Practice makes perfect: planning for floods in Ethiopia

Within less than a year, flooding in Ethiopia has affected over half a million people. And since July 2020, at least 300,000 people have been displaced.

Although there is no quick fix to end the heavy rainfalls, something can be done to reduce their impacts on communities: developing a solid plan.

The Ethiopian Red Cross, together with its partners, has developed an Early Action Protocol for floods to help communities in Ethiopia save lives and prevent suffering.

This gives the Red Cross and its partners time to warn communities and take action to prevent or reduce the impacts of a looming disaster.

Life-saving decisions

The Ethiopian Red Cross is working with government agencies, the Red Cross Red Crescent Climate Centre and the 510 global data initiative to monitor weather forecasts and analyse their potential impact on vulnerable communities.

Equipped with data, the Red Cross can now make informed decisions about early actions needed, such as the evacuation of people and livestock at risk. They can also come up with sound plans for clearing drainages, reinforcing riverbanks, getting clean water to people and distributing cash or vouchers.

Flood simulation

To test the Early Action Protocol, the Ethiopian Red Cross and its partners carried out a flood simulation in March 2021. Simulations are crucial to make sure communication between all the different partners flows well and see whether the early actions set out in the protocol can make a difference to people’s lives and livelihoods.
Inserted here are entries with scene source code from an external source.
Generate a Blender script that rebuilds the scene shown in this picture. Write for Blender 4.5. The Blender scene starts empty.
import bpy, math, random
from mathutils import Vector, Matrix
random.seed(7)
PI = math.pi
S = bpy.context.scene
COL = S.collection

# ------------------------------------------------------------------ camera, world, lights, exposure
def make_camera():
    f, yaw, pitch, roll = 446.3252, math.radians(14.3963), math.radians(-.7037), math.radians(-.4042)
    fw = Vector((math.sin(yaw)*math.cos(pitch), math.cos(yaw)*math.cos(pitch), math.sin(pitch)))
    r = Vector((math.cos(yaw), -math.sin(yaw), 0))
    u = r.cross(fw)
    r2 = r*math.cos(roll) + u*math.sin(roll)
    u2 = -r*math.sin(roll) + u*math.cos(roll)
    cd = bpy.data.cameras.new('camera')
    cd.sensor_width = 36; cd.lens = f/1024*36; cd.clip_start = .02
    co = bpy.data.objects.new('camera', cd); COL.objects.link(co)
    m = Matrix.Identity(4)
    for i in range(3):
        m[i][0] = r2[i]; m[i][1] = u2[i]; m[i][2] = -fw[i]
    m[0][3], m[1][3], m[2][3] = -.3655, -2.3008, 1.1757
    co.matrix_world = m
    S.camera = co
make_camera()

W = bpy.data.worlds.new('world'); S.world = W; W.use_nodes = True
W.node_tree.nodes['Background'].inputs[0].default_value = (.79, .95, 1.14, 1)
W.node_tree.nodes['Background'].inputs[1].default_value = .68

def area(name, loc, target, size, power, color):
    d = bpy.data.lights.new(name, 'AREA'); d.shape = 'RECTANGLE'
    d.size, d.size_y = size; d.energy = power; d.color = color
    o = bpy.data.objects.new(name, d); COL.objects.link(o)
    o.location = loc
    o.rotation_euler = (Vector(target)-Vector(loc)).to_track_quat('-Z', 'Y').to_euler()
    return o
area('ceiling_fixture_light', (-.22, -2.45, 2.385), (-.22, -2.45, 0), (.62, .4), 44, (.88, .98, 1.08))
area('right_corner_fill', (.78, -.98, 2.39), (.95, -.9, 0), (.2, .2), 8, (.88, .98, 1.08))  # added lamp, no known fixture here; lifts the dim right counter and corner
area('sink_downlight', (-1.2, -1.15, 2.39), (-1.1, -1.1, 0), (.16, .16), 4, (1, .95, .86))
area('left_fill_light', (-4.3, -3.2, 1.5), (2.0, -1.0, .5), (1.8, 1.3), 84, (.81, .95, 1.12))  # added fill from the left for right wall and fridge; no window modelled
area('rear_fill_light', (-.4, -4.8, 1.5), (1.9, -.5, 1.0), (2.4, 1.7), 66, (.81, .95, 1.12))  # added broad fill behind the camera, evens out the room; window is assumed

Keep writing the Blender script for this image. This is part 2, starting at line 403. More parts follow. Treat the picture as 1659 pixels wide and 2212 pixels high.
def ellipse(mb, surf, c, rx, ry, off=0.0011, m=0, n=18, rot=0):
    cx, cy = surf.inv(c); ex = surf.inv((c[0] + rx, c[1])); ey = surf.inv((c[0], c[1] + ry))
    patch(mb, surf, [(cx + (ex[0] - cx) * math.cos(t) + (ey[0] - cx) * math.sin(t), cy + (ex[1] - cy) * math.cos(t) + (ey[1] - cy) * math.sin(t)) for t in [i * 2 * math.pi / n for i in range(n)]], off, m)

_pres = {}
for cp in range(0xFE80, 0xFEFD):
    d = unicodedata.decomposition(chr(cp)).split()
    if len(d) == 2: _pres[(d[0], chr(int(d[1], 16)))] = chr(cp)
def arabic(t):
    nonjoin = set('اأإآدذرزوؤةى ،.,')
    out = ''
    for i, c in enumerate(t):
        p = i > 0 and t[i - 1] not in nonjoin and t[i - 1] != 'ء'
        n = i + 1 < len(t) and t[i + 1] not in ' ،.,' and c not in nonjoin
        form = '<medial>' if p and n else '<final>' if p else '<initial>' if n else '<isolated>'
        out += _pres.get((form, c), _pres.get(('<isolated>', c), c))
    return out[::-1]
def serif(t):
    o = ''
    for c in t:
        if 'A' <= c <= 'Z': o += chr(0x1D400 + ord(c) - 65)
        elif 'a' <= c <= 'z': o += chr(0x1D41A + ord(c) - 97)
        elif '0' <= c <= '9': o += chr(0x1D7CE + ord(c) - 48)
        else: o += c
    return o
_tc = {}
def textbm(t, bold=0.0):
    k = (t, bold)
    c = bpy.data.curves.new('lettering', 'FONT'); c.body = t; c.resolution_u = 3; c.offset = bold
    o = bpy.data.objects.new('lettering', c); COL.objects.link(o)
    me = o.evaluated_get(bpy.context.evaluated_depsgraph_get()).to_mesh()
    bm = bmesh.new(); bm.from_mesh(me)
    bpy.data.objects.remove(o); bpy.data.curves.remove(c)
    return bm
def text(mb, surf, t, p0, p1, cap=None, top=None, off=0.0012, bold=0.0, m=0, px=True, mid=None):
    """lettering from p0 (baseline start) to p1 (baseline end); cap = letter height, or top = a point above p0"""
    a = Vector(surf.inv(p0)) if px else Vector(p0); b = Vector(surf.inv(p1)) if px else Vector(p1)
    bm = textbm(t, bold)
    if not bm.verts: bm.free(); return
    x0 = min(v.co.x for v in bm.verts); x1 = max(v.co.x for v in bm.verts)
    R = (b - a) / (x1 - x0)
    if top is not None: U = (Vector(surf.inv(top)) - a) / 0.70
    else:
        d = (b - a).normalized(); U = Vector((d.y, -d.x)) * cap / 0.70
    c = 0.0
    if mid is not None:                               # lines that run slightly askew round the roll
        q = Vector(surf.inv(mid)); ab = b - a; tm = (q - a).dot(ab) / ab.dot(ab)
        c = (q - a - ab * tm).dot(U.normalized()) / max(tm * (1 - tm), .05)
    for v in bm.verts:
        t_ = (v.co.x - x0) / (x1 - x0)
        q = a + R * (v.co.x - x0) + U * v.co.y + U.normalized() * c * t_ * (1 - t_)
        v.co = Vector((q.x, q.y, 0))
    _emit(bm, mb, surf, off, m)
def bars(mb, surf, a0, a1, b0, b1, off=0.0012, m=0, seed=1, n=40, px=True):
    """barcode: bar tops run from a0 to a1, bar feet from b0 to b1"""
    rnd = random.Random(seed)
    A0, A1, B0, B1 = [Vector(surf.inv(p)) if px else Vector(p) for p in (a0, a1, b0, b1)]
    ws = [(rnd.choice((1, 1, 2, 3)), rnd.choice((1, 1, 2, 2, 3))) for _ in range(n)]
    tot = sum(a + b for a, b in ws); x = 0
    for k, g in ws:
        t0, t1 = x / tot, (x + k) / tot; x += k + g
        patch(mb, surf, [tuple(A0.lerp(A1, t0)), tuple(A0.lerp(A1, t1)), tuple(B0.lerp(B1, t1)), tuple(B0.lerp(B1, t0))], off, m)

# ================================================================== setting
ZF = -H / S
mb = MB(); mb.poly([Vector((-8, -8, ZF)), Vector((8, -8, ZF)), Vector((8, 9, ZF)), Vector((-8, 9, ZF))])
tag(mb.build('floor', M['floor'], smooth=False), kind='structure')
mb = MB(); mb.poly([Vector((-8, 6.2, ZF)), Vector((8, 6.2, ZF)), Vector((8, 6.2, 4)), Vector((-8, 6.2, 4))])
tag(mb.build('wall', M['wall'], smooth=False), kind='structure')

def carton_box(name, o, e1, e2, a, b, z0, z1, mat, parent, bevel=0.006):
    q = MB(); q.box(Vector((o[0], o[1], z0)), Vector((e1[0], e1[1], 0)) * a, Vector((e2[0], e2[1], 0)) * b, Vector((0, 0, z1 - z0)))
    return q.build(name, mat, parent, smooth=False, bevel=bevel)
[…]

The simulation produced some useful insights:

  • When lead times are short, a combination of cash and in-kind support could help communities choose the early actions most relevant to them.
  • With a well-organised team and logistics in place, the Early Action Protocol can be implemented within a seven-day lead time.
  • Involving local government leaders as well as traditional and community leaders in the simulation increases communities’ trust.
  • Simulations are not only useful for testing assumptions, but also for encouraging partners to take action before a flood happens.

IKEA Foundation support

Although it was just a simulation, the activities contributed to a reduction of real flood risk in the area through strengthening weak riverbanks, awareness-raising, and building relationships between organisations and local communities.

This activity was part of the Netherlands Red Cross Innovative Approaches to Response Preparedness programme (IARP).

Supported by the IKEA Foundation with a grant of over €10 million, IARP is a Forecast-based Financing programme in Ethiopia, Uganda and Kenya. The project began in January 2018 and will run until the end of 2022.